> **Given information**:
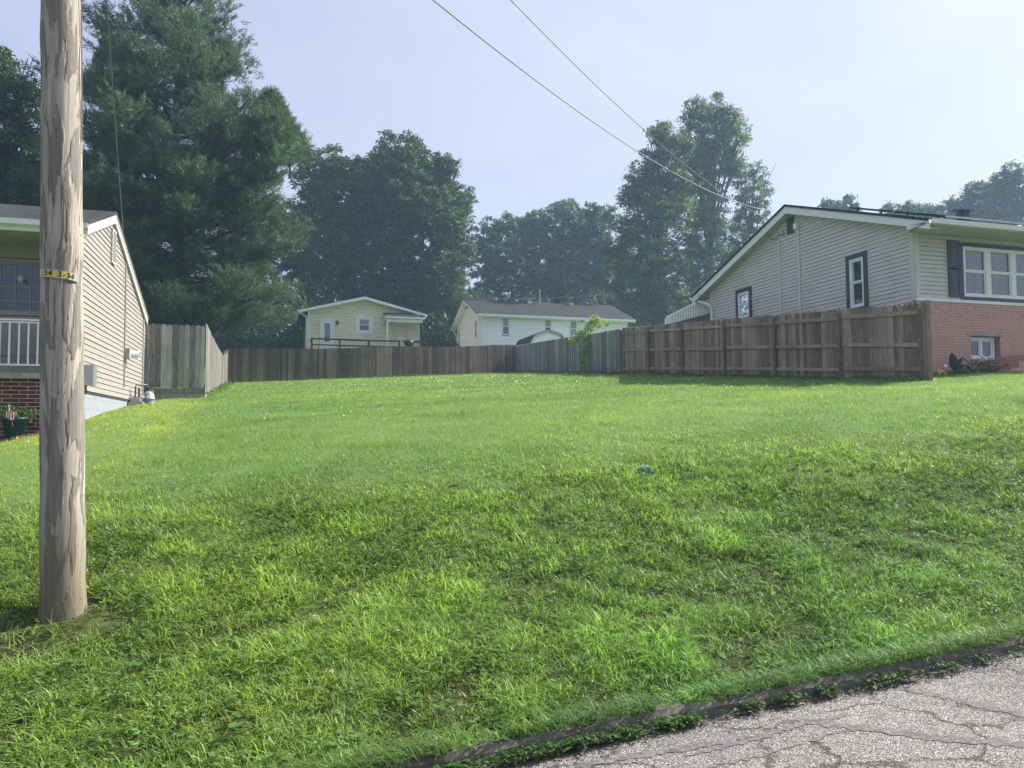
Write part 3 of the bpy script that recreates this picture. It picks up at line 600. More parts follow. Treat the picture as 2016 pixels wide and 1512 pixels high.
# gas meter
gz = float(hgt(-3, 21)); GM = thing('gas_meter', (-3.05, 20.9, gz), 'grey gas meter with dark pipes beside the blush siding', 'gas meter')
zt_ = onu(255, 752, -3.15)[2]
mb = MB(); mb.tube([(-3.17, 20.55, gz-.1), (-3.17, 20.55, zt_-.05), (-3.15, 20.62, zt_), (-2.95, 20.8, zt_), (-2.92, 20.85, zt_-.06), (-2.92, 20.85, zt_-.16)], .022, 8); mb.build('inlet_pipe', M['pipe'], GM)
mb = MB(); mb.tube([(-3.1, 20.62, gz-.1), (-3.1, 20.62, zt_-.08)], .026, 8); mb.tube([(-3.1, 20.62, zt_-.3), (-2.98, 20.8, zt_-.3)], .03, 8); mb.build('riser_pipe', M['pipe'], GM)
mb = MB(); cx_ = (-2.92, 20.88, zt_-.62)
mb.lathe(cx_, [(.09, 0), (.125, .04), (.13, .2), (.135, .26), (.15, .27), (.15, .29), (.135, .30), (.12, .40), (.07, .46), (.05, .47)], 16); mb.build('meter_body', M['meter_grey'], GM, True)
mb = MB(); mb.box(-2.9, -2.82, 20.84, 20.96, zt_-.26, zt_-.12); mb.build('valve', M['steel'], GM)
mb = MB(); mb.lathe((-3.06, 20.7, zt_-.36), [(.04, 0), (.075, .03), (.075, .06), (.04, .09)], 12); mb.build('regulator', M['steel'], GM)
mb = MB(); mb.box(-3.29, -2.98, 20.35, 20.72, gz-.05, gz+.03); mb.box(-3.27, -3.05, 20.4, 20.66, gz+.03, gz+.14); mb.build('vent_cover', M['steel'], GM)
# porch things
ORN = thing('window_ornament', onv(40, 548, 16.05), 'small round silver heart ornament hanging at the porch window', 'ornament')
c = onv(40, 548, 16.05); mb = MB(); mb.tube([(c[0]+.045*math.cos(a), c[1], c[2]+.05*math.sin(a)) for a in np.linspace(.3, 2*PI-.2, 18)], .006, 6); mb.box(c[0]-.02, c[0]+.02, c[1]-.005, c[1]+.005, c[2]-.02, c[2]+.02); mb.build('ring', M['white_clean'], ORN)
mb = MB(); mb.tube([c+np.array([0, 0, .05]), c+np.array([0, 0, .35])], .002, 4); mb.build('string', M['wire'], ORN)
c = onv(28, 884, 14.95); c[2] = float(hgt(c[0], c[1]))+.01; pc = c
PT = thing('flower_pot', c, 'dark teal pot of green foliage in front of the red brick porch', 'flower pot')
mb = MB(); mb.lathe(c, [(.13, 0), (.19, .30), (.215, .31), (.215, .35), (.19, .35), (.18, .30)], 20); mb.build('pot', M['teal'], PT, True)
FL = thing('small_flag', (c[0]-.03, c[1]-.2, c[2]+.3), 'tiny striped flag stuck in the teal flower pot', 'flag')
mb = MB(); mb.tube([(c[0]+.02, c[1]-.17, c[2]+.2), (c[0]-.04, c[1]-.22, c[2]+.56)], .004, 5); mb.build('stick', M['white_clean'], FL)
fm, n_, b_ = newmat('flag_stripes'); mp = coords(n_, (1, 1, 1)); wv_ = N(n_, 'ShaderNodeTexWave', i_Scale=9.0, wave_type='BANDS', bands_direction='X'); n_.links.new(mp.outputs[0], wv_.inputs['Vector'])
rr_ = ramp(n_, [(.45, (.75, .72, .72)), (.55, (.5, .05, .08))]); n_.links.new(wv_.outputs['Fac'], rr_.inputs[0]); n_.links.new(rr_.outputs[0], b_.inputs['Base Color'])
mb = MB(); o3 = np.array([c[0]-.10, c[1]-.23, c[2]+.36]); A3 = np.array([.13, 0, -.07]); B3 = np.array([.06, 0, .13])
vs_ = [o3+A3*i/6+B3*j+np.array([0, .012*math.sin(i*1.3), 0]) for i in range(7) for j in (0, 1)]; mb.add(vs_, [(2*i, 2*i+2, 2*i+3, 2*i+1) for i in range(6)]); mb.build('flag_cloth', fm, FL)
for i, (x, y, rot) in enumerate([(32, 893, .35), (52, 886, .3), (70, 880, .25), (20, 893, 1.1), (88, 876, .3)]):
    c = onv(x, y, 14.55); z = float(hgt(c[0], c[1])); mb = MB(); a_ = np.array([math.cos(rot), -math.sin(rot)*.3, .02])*.21; b2 = np.array([.03, .1, 0])
    mb.obox((c[0], c[1], z-.02), a_, b2, (0, 0, .075)); o = mb.build('edging_brick', M['paver'], None)
    tag(o, ['weathered brick edging the bed under the flower pot', 'pale red edging brick right of the pot', 'edging brick nearest the utility pole', 'tilted stray edging brick at the bed end', 'edging brick half hidden behind the utility pole'][i], 'brick', 'bricks edging the porch bed')

# ------------------------------------------------------------------ right house (greige siding over rose brick)
H2 = thing('house', (20, 19.5, 1.2), 'greige sided house over rose brick basement with white eaves and solar panels', 'house')
ws = Fr('u', 15.2, -1); wfr = Fr('v', 15.05, -1); pv, pz, sl = 19.6, 6.66, .345
op = []
def pxu(x0, y0, x1, y1, c): a = onu(x0, y0, c); b_ = onu(x1, y1, c); return a, b_
# side windows: outer dark trim in the photograph's view
bw = (onu(1704, 600, 15.2)[1], onu(1676, 600, 15.2)[1]); bz = (onu(1690, 605, 15.2)[2], onu(1690, 508, 15.2)[2])
sw_ = (onu(1477, 620, 15.2)[1], onu(1455, 620, 15.2)[1]); sz = (onu(1466, 626, 15.2)[2], onu(1466, 575, 15.2)[2])
opens = [(bw[0]-.02, bw[1]+.02, bz[0], bz[1]), (sw_[0]-.02, sw_[1]+.02, sz[0], sz[1])]
siding(ws, clipspan(gable_fn(pv, pz-.15, sl), 15.17, 24.25), 2.2, pz-.16, .108, opens).build('side_wall', M['siding_grey'], H2)
mb = MB(); ws.box(mb, 15.05, 15.17, 0, .03, 3.08, 4.8); wfr.box(mb, 15.2, 15.32, 0, .03, 3.13, 4.8); mb.build('corner_trim', M['siding_grey'], H2)
mb = MB(); ws.box(mb, 24.25, 24.36, 0, .03, 2.2, 4.9); mb.build('corner_trim', M['siding_grey'], H2)
window(H2, ws, bw[0], bw[1], bz[0], bz[1], 'dark_trim', .13, cover='blind'); window(H2, ws, sw_[0], sw_[1], sz[0], sz[1], 'dark_trim', .13, cover='halfblind')
mb = MB(); mb.box(15.205, 15.4, 15.22, 24.3, .2, 2.2); mb.build('side_foundation', M['brick_side'], H2)
mb = MB(); mb.box(29.9, 30, 15.1, 24.2, 2.2, 5); mb.box(15.3, 30, 24.2, 24.3, 2.2, 4.7); mb.build('rear_wall', M['siding_grey'], H2)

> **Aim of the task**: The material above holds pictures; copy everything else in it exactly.

> **Full response**:
Write part 3 of the bpy script that recreates this picture. It picks up at line 600. More parts follow. Treat the picture as 2016 pixels wide and 1512 pixels high.
# gas meter
gz = float(hgt(-3, 21)); GM = thing('gas_meter', (-3.05, 20.9, gz), 'grey gas meter with dark pipes beside the blush siding', 'gas meter')
zt_ = onu(255, 752, -3.15)[2]
mb = MB(); mb.tube([(-3.17, 20.55, gz-.1), (-3.17, 20.55, zt_-.05), (-3.15, 20.62, zt_), (-2.95, 20.8, zt_), (-2.92, 20.85, zt_-.06), (-2.92, 20.85, zt_-.16)], .022, 8); mb.build('inlet_pipe', M['pipe'], GM)
mb = MB(); mb.tube([(-3.1, 20.62, gz-.1), (-3.1, 20.62, zt_-.08)], .026, 8); mb.tube([(-3.1, 20.62, zt_-.3), (-2.98, 20.8, zt_-.3)], .03, 8); mb.build('riser_pipe', M['pipe'], GM)
mb = MB(); cx_ = (-2.92, 20.88, zt_-.62)
mb.lathe(cx_, [(.09, 0), (.125, .04), (.13, .2), (.135, .26), (.15, .27), (.15, .29), (.135, .30), (.12, .40), (.07, .46), (.05, .47)], 16); mb.build('meter_body', M['meter_grey'], GM, True)
mb = MB(); mb.box(-2.9, -2.82, 20.84, 20.96, zt_-.26, zt_-.12); mb.build('valve', M['steel'], GM)
mb = MB(); mb.lathe((-3.06, 20.7, zt_-.36), [(.04, 0), (.075, .03), (.075, .06), (.04, .09)], 12); mb.build('regulator', M['steel'], GM)
mb = MB(); mb.box(-3.29, -2.98, 20.35, 20.72, gz-.05, gz+.03); mb.box(-3.27, -3.05, 20.4, 20.66, gz+.03, gz+.14); mb.build('vent_cover', M['steel'], GM)
# porch things
ORN = thing('window_ornament', onv(40, 548, 16.05), 'small round silver heart ornament hanging at the porch window', 'ornament')
c = onv(40, 548, 16.05); mb = MB(); mb.tube([(c[0]+.045*math.cos(a), c[1], c[2]+.05*math.sin(a)) for a in np.linspace(.3, 2*PI-.2, 18)], .006, 6); mb.box(c[0]-.02, c[0]+.02, c[1]-.005, c[1]+.005, c[2]-.02, c[2]+.02); mb.build('ring', M['white_clean'], ORN)
mb = MB(); mb.tube([c+np.array([0, 0, .05]), c+np.array([0, 0, .35])], .002, 4); mb.build('string', M['wire'], ORN)
c = onv(28, 884, 14.95); c[2] = float(hgt(c[0], c[1]))+.01; pc = c
PT = thing('flower_pot', c, 'dark teal pot of green foliage in front of the red brick porch', 'flower pot')
mb = MB(); mb.lathe(c, [(.13, 0), (.19, .30), (.215, .31), (.215, .35), (.19, .35), (.18, .30)], 20); mb.build('pot', M['teal'], PT, True)
FL = thing('small_flag', (c[0]-.03, c[1]-.2, c[2]+.3), 'tiny striped flag stuck in the teal flower pot', 'flag')
mb = MB(); mb.tube([(c[0]+.02, c[1]-.17, c[2]+.2), (c[0]-.04, c[1]-.22, c[2]+.56)], .004, 5); mb.build('stick', M['white_clean'], FL)
fm, n_, b_ = newmat('flag_stripes'); mp = coords(n_, (1, 1, 1)); wv_ = N(n_, 'ShaderNodeTexWave', i_Scale=9.0, wave_type='BANDS', bands_direction='X'); n_.links.new(mp.outputs[0], wv_.inputs['Vector'])
rr_ = ramp(n_, [(.45, (.75, .72, .72)), (.55, (.5, .05, .08))]); n_.links.new(wv_.outputs['Fac'], rr_.inputs[0]); n_.links.new(rr_.outputs[0], b_.inputs['Base Color'])
mb = MB(); o3 = np.array([c[0]-.10, c[1]-.23, c[2]+.36]); A3 = np.array([.13, 0, -.07]); B3 = np.array([.06, 0, .13])
vs_ = [o3+A3*i/6+B3*j+np.array([0, .012*math.sin(i*1.3), 0]) for i in range(7) for j in (0, 1)]; mb.add(vs_, [(2*i, 2*i+2, 2*i+3, 2*i+1) for i in range(6)]); mb.build('flag_cloth', fm, FL)
for i, (x, y, rot) in enumerate([(32, 893, .35), (52, 886, .3), (70, 880, .25), (20, 893, 1.1), (88, 876, .3)]):
    c = onv(x, y, 14.55); z = float(hgt(c[0], c[1])); mb = MB(); a_ = np.array([math.cos(rot), -math.sin(rot)*.3, .02])*.21; b2 = np.array([.03, .1, 0])
    mb.obox((c[0], c[1], z-.02), a_, b2, (0, 0, .075)); o = mb.build('edging_brick', M['paver'], None)
    tag(o, ['weathered brick edging the bed under the flower pot', 'pale red edging brick right of the pot', 'edging brick nearest the utility pole', 'tilted stray edging brick at the bed end', 'edging brick half hidden behind the utility pole'][i], 'brick', 'bricks edging the porch bed')

# ------------------------------------------------------------------ right house (greige siding over rose brick)
H2 = thing('house', (20, 19.5, 1.2), 'greige sided house over rose brick basement with white eaves and solar panels', 'house')
ws = Fr('u', 15.2, -1); wfr = Fr('v', 15.05, -1); pv, pz, sl = 19.6, 6.66, .345
op = []
def pxu(x0, y0, x1, y1, c): a = onu(x0, y0, c); b_ = onu(x1, y1, c); return a, b_
# side windows: outer dark trim in the photograph's view
bw = (onu(1704, 600, 15.2)[1], onu(1676, 600, 15.2)[1]); bz = (onu(1690, 605, 15.2)[2], onu(1690, 508, 15.2)[2])
sw_ = (onu(1477, 620, 15.2)[1], onu(1455, 620, 15.2)[1]); sz = (onu(1466, 626, 15.2)[2], onu(1466, 575, 15.2)[2])
opens = [(bw[0]-.02, bw[1]+.02, bz[0], bz[1]), (sw_[0]-.02, sw_[1]+.02, sz[0], sz[1])]
siding(ws, clipspan(gable_fn(pv, pz-.15, sl), 15.17, 24.25), 2.2, pz-.16, .108, opens).build('side_wall', M['siding_grey'], H2)
mb = MB(); ws.box(mb, 15.05, 15.17, 0, .03, 3.08, 4.8); wfr.box(mb, 15.2, 15.32, 0, .03, 3.13, 4.8); mb.build('corner_trim', M['siding_grey'], H2)
mb = MB(); ws.box(mb, 24.25, 24.36, 0, .03, 2.2, 4.9); mb.build('corner_trim', M['siding_grey'], H2)
window(H2, ws, bw[0], bw[1], bz[0], bz[1], 'dark_trim', .13, cover='blind'); window(H2, ws, sw_[0], sw_[1], sz[0], sz[1], 'dark_trim', .13, cover='halfblind')
mb = MB(); mb.box(15.205, 15.4, 15.22, 24.3, .2, 2.2); mb.build('side_foundation', M['brick_side'], H2)
mb = MB(); mb.box(29.9, 30, 15.1, 24.2, 2.2, 5); mb.box(15.3, 30, 24.2, 24.3, 2.2, 4.7); mb.build('rear_wall', M['siding_grey'], H2)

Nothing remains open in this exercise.